Thanks to continuing efforts from the back-end user base, we’re accumulating a highly useful database of stable, low chi-square fits to the synthetic radial velocity data sets that comprise the Systemic Jr. catalog. Stefano has run a preliminary analysis and interpretation of the data. There are interesting implications for the overall eccentricity distribution of extrasolar planets, and there also appears to be a robust criterion for determining with confidence when you’ve extracted a real, previously unannounced planet from a given data set. We’re putting together a full report, which will appear quite soon. In the meantime, please keep submitting fits for systems that haven’t yet been adequately characterized.

The detection of another Neptune-mass planet orbiting a nearby red-dwarf was announced today. Yet more evidence for the core-accretion theory of planet formation!

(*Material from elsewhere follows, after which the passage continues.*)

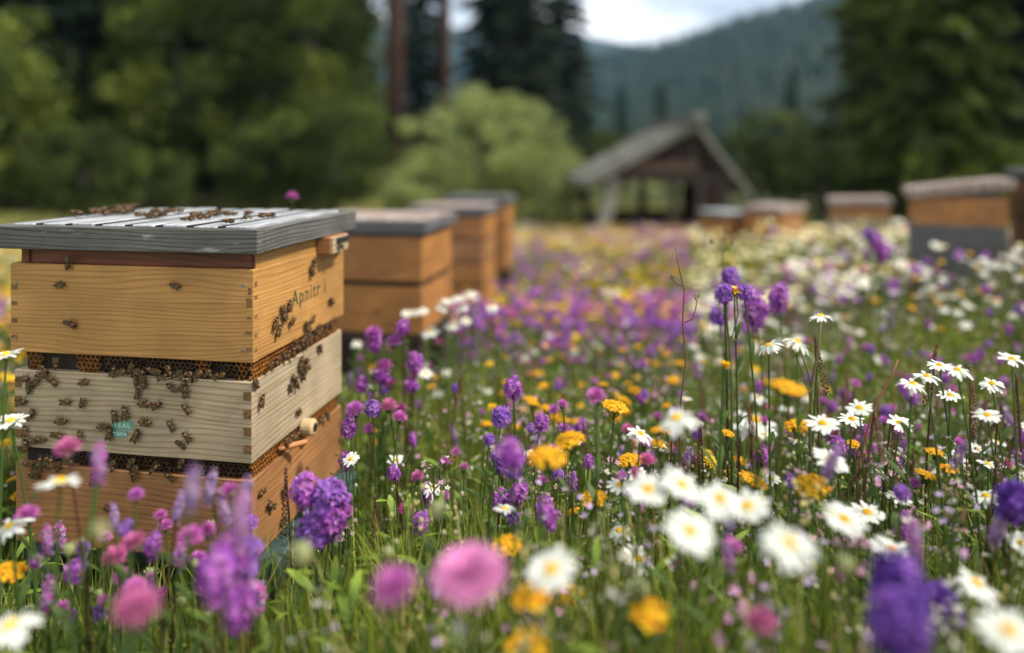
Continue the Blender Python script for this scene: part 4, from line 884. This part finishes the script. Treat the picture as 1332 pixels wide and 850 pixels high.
HERO = [  # kind, px, py, width in px, label, group, tilt, variant
 ('daisy', 717, 742, 76, 'blurred daisy facing up between the big pink thistle and the open grass', GD, .65), ('daisy', 830, 728, 50, 'small tilted daisy above the lowest golden flower', GD, .6), ('daisy', 897, 692, 76, 'round open daisy alone below the row of four daisies', GD, .8),
 ('daisy', 843, 638, 66, 'first daisy of the row of four touching daisies', GD, .55), ('daisy', 886, 632, 66, 'second daisy of the touching row, its yellow disc showing', GD, .6), ('daisy', 936, 650, 70, 'third daisy of the touching row', GD, .65), ('daisy', 972, 660, 66, 'last daisy of the touching row, beside the golden cluster', GD, .4),
 ('daisy', 1026, 708, 82, 'large very blurred daisy above the pale buds', GD, .5), ('daisy', 1098, 676, 62, 'daisy with clear orange disc beside a smaller one', GD, .65), ('daisy', 1128, 668, 50, 'smaller daisy half behind its neighbour', GD, .3), ('daisy', 1160, 716, 58, 'daisy just behind the deep violet bloom', GD, .5),
 ('daisy', 880, 545, 60, 'daisy at the foot of the tall thin weed stalk', GD, .25), ('daisy', 982, 548, 60, 'daisy beside the one under the thin weed stalk', GD, .22), ('daisy', 1080, 599, 52, 'sharp daisy with lilac florets just under it', GD, .5), ('daisy', 1070, 552, 48, 'daisy behind the small golden tuft', GD, .2), ('daisy', 1108, 546, 36, 'daisy touching a pair with golden disc', GD, .45), ('daisy', 1118, 532, 34, 'sharp small daisy over the pair of white daisies', GD, .4), ('daisy', 1170, 551, 36, 'small sharp daisy alone by the reddish stalks', GD, .55), ('daisy', 1068, 412, 32, 'highest daisy seen edge on, on a forked green stalk', GD, -.1), ('daisy', 1236, 515, 30, 'small daisy under the arched daisy cluster', GD, .3),
 ('daisy', 1187, 500, 34, 'lowest daisy of the arched cluster among the brown spikes', GD, .3), ('daisy', 1205, 490, 32, 'second daisy up the arched cluster', GD, .1), ('daisy', 1222, 476, 30, 'top daisy of the arched cluster', GD, .2), ('daisy', 1245, 482, 34, 'blurry daisy behind the arched cluster', GD, .2), ('daisy', 1316, 468, 34, 'daisy beside the picture edge with frayed petals', GD, .3), ('daisy', 1290, 500, 30, 'daisy with golden disc near the picture edge', GD, .4), ('daisy', 1000, 450, 36, 'half open daisy behind the yellow side blooms', GD, .0), ('daisy', 1036, 445, 40, 'pale daisy under the highest one', GD, .1), ('daisy', 806, 691, 40, 'thin petalled sharp daisy low in the grass', GD, .3), ('daisy', 806, 632, 34, 'sharp daisy tucked behind the row of four', GD, .5), ('daisy', 833, 565, 34, 'small sharp daisy turned sideways above the golden clusters', GD, .3), ('daisy', 832, 616, 38, 'daisy with large yellow disc above the touching row', GD, .1), ('daisy', 758, 785, 34, 'little daisy beside the golden pair of heads', GD, .4), ('daisy', 1270, 760, 64, 'very blurred daisy by the dark violet bloom', GD, .3), ('daisy', 1312, 822, 86, 'most blurred daisy in the lower picture corner', GD, .4), ('daisy', 1282, 646, 34, 'little daisy before the reddish stems', GD, .1), ('daisy', 78, 628, 62, 'blurred daisy seen edge on before the orange box', GD, -.15), ('daisy', 12, 686, 54, 'blurred daisy at the picture edge below the hive corner', GD, .3), ('daisy', 14, 815, 74, 'blurred daisy low in the picture corner below the hive', GD, .3), ('daisy', 8, 462, 40, 'daisy beside the upper hive gap', GD, .1), ('daisy', 14, 548, 46, 'half seen daisy beside the pale box edge', GD, .4), ('daisy', 1284, 541, 34, 'narrow daisy below the daisy with golden disc', GD, .1), ('daisy', 345, 543, 0, '', GD, 0),
 ('yellow_yarrow', 845, 801, 64, 'big blurred golden head beneath the small tilted daisy', GY, .5), ('yellow_yarrow', 688, 842, 64, 'golden head cut by the lower picture edge', GY, .4), ('yellow_yarrow', 693, 779, 66, 'wide golden head just under the blurred daisy', GY, .1), ('yellow_yarrow', 738, 774, 40, 'smaller golden head touching the wide one', GY, .2), ('yellow_yarrow', 1057, 634, 48, 'round golden head beside the green stalk', GY, .5), ('yellow_yarrow', 950, 622, 46, 'golden cluster directly over the last touching daisy', GY, .1), ('yellow_yarrow', 980, 626, 36, 'golden cluster part joined to the brighter one', GY, .1), ('yellow_yarrow', 713, 596, 56, 'golden flat head above the purple blooms', GY, .1), ('yellow_yarrow', 1026, 506, 44, 'orange tinted flat head high among the daisies', GY, .05), ('yellow_yarrow', 1038, 555, 36, 'golden tuft beside the pair of daisies', GY, .1), ('yellow_yarrow', 660, 711, 40, 'lone golden head above the big pink thistle', GY, .4), ('hawkweed', 943, 478, 30, 'sharp yellow bloom seen edge on, high on a bent stem', GY, -.2), ('hawkweed', 955, 379, 22, 'bright yellow bloom perched on purple flowers', GY, .2), ('yellow_yarrow', 772, 649, 32, 'golden head alone near the dark thin stalk', GY, .3), ('hawkweed', 453, 768, 22, 'small golden bloom in the grass beside the teal stand', GY, .5), ('yellow_yarrow', 570, 811, 24, 'small golden bloom under the big pink thistle', GY, .3), ('yellow_yarrow', 742, 573, 38, 'golden head with pink florets beside it', GY, .1), ('yellow_yarrow', 822, 600, 34, 'orange golden head beside the curved stem', GY, .1), ('hawkweed', 966, 748, 22, 'little golden bloom below the row of daisies', GY, .4), ('yellow_yarrow', 995, 498, 16, 'upright yellow flower bud head', GY, 0), ('yellow_yarrow', 800, 530, 34, 'golden head above the small sideways daisy', GY, .1), ('yellow_yarrow', 12, 745, 40, 'golden head at the picture edge below the hive', GY, .1),
 ('pink_thistle', 611, 752, 104, 'large round pink thistle, the biggest bloom of the meadow', GK, .2), ('magenta_knapweed', 515, 768, 64, 'dusky pink head beside the large thistle', GK, .1), ('magenta_knapweed', 178, 795, 62, 'mauve pink head, lowest before the hive', GK, .1), ('magenta_knapweed', 176, 768, 32, 'small mauve head on top of the lowest pink one', GK, 0), ('magenta_knapweed', 990, 813, 44, 'small blurred pink head low in the grass', GK, 0), ('magenta_knapweed', 88, 586, 34, 'bright magenta bloom in front of the pale box', GK, .1), ('magenta_knapweed', 776, 518, 30, 'sharp pink head high in the middle of the meadow', GK, .1), ('magenta_knapweed', 177, 645, 20, 'lone violet pink head before the orange box', GK, .1), ('magenta_knapweed', 150, 728, 34, 'deep magenta head before the bottom box edge', GK, .1), ('magenta_knapweed', 174, 708, 32, 'deep magenta head just above another one', GK, .1), ('magenta_knapweed', 160, 752, 26, 'darkest magenta head in the shade of the stand', GK, .1), ('magenta_knapweed', 248, 700, 32, 'pink head before the orange box corner', GK, .1), ('magenta_knapweed', 270, 692, 26, 'rose head close to the lilac spires', GK, .1), ('magenta_knapweed', 130, 596, 20, 'pale magenta bloom beside the brightest one', GK, .1), ('magenta_knapweed', 36, 672, 30, 'violet head beside the blurred edge daisy', GK, .1), ('magenta_knapweed', 380, 258, 20, 'small reddish bloom rising behind the weathered lid', GK, -.2), ('magenta_knapweed', 300, 640, 26, 'rose pink bloom at the orange box corner', GK, 0), ('magenta_knapweed', 902, 598, 16, 'small pink head under the two daisies', GK, .1), ('magenta_knapweed', 1196, 622, 16, 'small rose head among the brown stalks', GK, .1),
 ('violet_spire', 1166, 758, 66, 'deep violet bloom, upper half of the large dark pair', GP, .1), ('violet_spire', 1172, 812, 74, 'deep violet bloom, lower half of the large dark pair', GP, .1), ('violet_spire', 1322, 655, 48, 'violet bloom at the picture edge, blurred', GP, .1), ('violet_spire', 1148, 617, 34, 'soft violet bloom above the pair of daisies', GP, .1), ('violet_spire', 1225, 790, 50, 'dark plum bloom beside the large violet pair', GP, .1), ('purple_betony', 426, 648, 48, 'bright purple bloom, top of the group beside the stand', GP, .1), ('purple_betony', 432, 668, 46, 'bright purple bloom, middle of the group beside the stand', GP, .1), ('purple_betony', 410, 690, 48, 'bright purple bloom, lowest of the group beside the stand', GP, .1), ('purple_betony', 396, 638, 36, 'purple bloom with orange tinge beside the stand group', GP, .3), ('purple_betony', 300, 722, 46, 'purple bloom before the box corner, upper of five', GP, .1), ('purple_betony', 280, 750, 50, 'purple bloom before the stand, outermost of five', GP, .1), ('purple_betony', 318, 738, 36, 'purple bloom before the stand, inner one of five', GP, .1), ('purple_betony', 311, 790, 46, 'deep violet bloom, lowest of five before the stand', GP, .1), ('purple_betony', 322, 716, 36, 'purple bloom touching the box corner', GP, .1), ('lilac_spire', 312, 682, 32, 'pink and lilac spire at the box corner', GP, .0), ('lilac_spire', 250, 636, 26, 'purple lilac spire before the orange box', GP, .0), ('lilac_spire', 128, 605, 24, 'faded lilac spire before the lower gap', GP, 0), ('lilac_spire', 274, 634, 20, 'pale lilac spire beside the purple one', GP, 0), ('lilac_spire', 290, 660, 20, 'slim lilac spire close to the box corner', GP, 0), ('lilac_spire', 318, 645, 22, 'tall lilac spire right at the box corner', GP, 0), ('lilac_spire', 232, 660, 18, 'thin pale spire half way along the orange box', GP, 0),
 ('purple_betony', 664, 590, 36, 'violet bloom, top of the sharp stem in mid meadow', GP, .1), ('purple_betony', 650, 598, 26, 'small violet bloom beside the sharp stem top', GP, .1), ('purple_betony', 667, 611, 24, 'violet bloom just below the sharp stem top', GP, .1), ('purple_betony', 652, 652, 26, 'magenta violet bloom low on the sharp stem', GP, .1), ('purple_betony', 672, 644, 24, 'violet bloom lower on the sharp stem, beside another', GP, .1), ('purple_betony', 668, 505, 24, 'violet bloom in the blurred middle of the meadow', GP, .1), ('purple_betony', 652, 543, 28, 'paired violet bloom above the golden flat head', GP, .1), ('purple_betony', 704, 549, 20, 'round violet bloom beside the paired one', GP, .1), ('purple_betony', 942, 383, 26, 'purple bloom on the stem under the bright yellow one', GP, .1), ('purple_betony', 968, 381, 22, 'small purple bloom beside the yellow topped stem', GP, .1), ('purple_betony', 950, 362, 26, 'deep violet bloom behind the yellow topped stem', GP, .1), ('purple_betony', 982, 402, 34, 'broad blurred purple bloom by the yellow topped stem', GP, .1), ('purple_betony', 1012, 388, 26, 'blurred lilac purple bloom behind the tall stalks', GP, .1), ('purple_betony', 935, 412, 26, 'magenta purple bloom beneath the yellow topped stem', GP, .1), ('purple_betony', 1130, 305, 14, 'highest of the violet blooms before the whitish hive', GP, .1), ('purple_betony', 1140, 316, 16, 'middle one of the violet blooms before the whitish hive', GP, .1), ('purple_betony', 1148, 330, 15, 'lowest of the violet blooms before the whitish hive', GP, .1), ('lilac_spire', 1190, 705, 24, 'pale blue lilac spire behind the violet pair', GP, 0), ('lilac_spire', 1082, 602, 22, 'lilac florets under the sharp daisy', GP, .6),
 ('flower_bud', 130, 690, 24, 'pale cream bud before the orange box', 'pale flower buds', 0), ('flower_bud', 393, 720, 20, 'cream bud beside the teal stand', 'pale flower buds', 0), ('flower_bud', 1100, 736, 20, 'brownish bud near the blurred daisy', 'pale flower buds', 0), ('flower_bud', 833, 765, 18, 'pale bud over the big golden head', 'pale flower buds', 0), ('flower_bud', 570, 664, 16, 'small cream bud in the clear grass', 'pale flower buds', 0), ('flower_bud', 505, 718, 16, 'pale bud above the dusky pink head', 'pale flower buds', 0),
 ('brown_seed_spike', 1218, 452, 10, 'tallest reddish seed spike behind the arched daisies', 'brown seed spikes', .1), ('brown_seed_spike', 1262, 480, 10, 'reddish seed spike between the daisy groups', 'brown seed spikes', -.1), ('brown_seed_spike', 1322, 490, 10, 'reddish seed spike at the picture edge', 'brown seed spikes', 0), ('brown_seed_spike', 1060, 440, 10, 'dry spike beside the highest daisy', 'brown seed spikes', .1), ('brown_seed_spike', 400, 610, 9, 'dark dry stalk leaning before the orange side face', 'brown seed spikes', 0), ('brown_seed_spike', 372, 612, 9, 'dry stalk rising past the wooden peg', 'brown seed spikes', 0),
]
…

The discovery paper stops short of tabulating the radial velocities, but as I write this, Eugenio is busy dextering them onto the systemic back-end and onto the downloadable systemic console.

The theoretical case for the existence of Alpha Centauri B b is getting stronger by the day.

This year’s first ’606 day is coming up next week, with a transit opportunity following on April 17th. I didn’t do enough to get the word out last December, but I’m hoping for good photometric coverage of the star during the upcoming window. A central transit for HD 80606b would last roughly 18 hours, so participation from observers worldwide will be required to definitively rule out transits.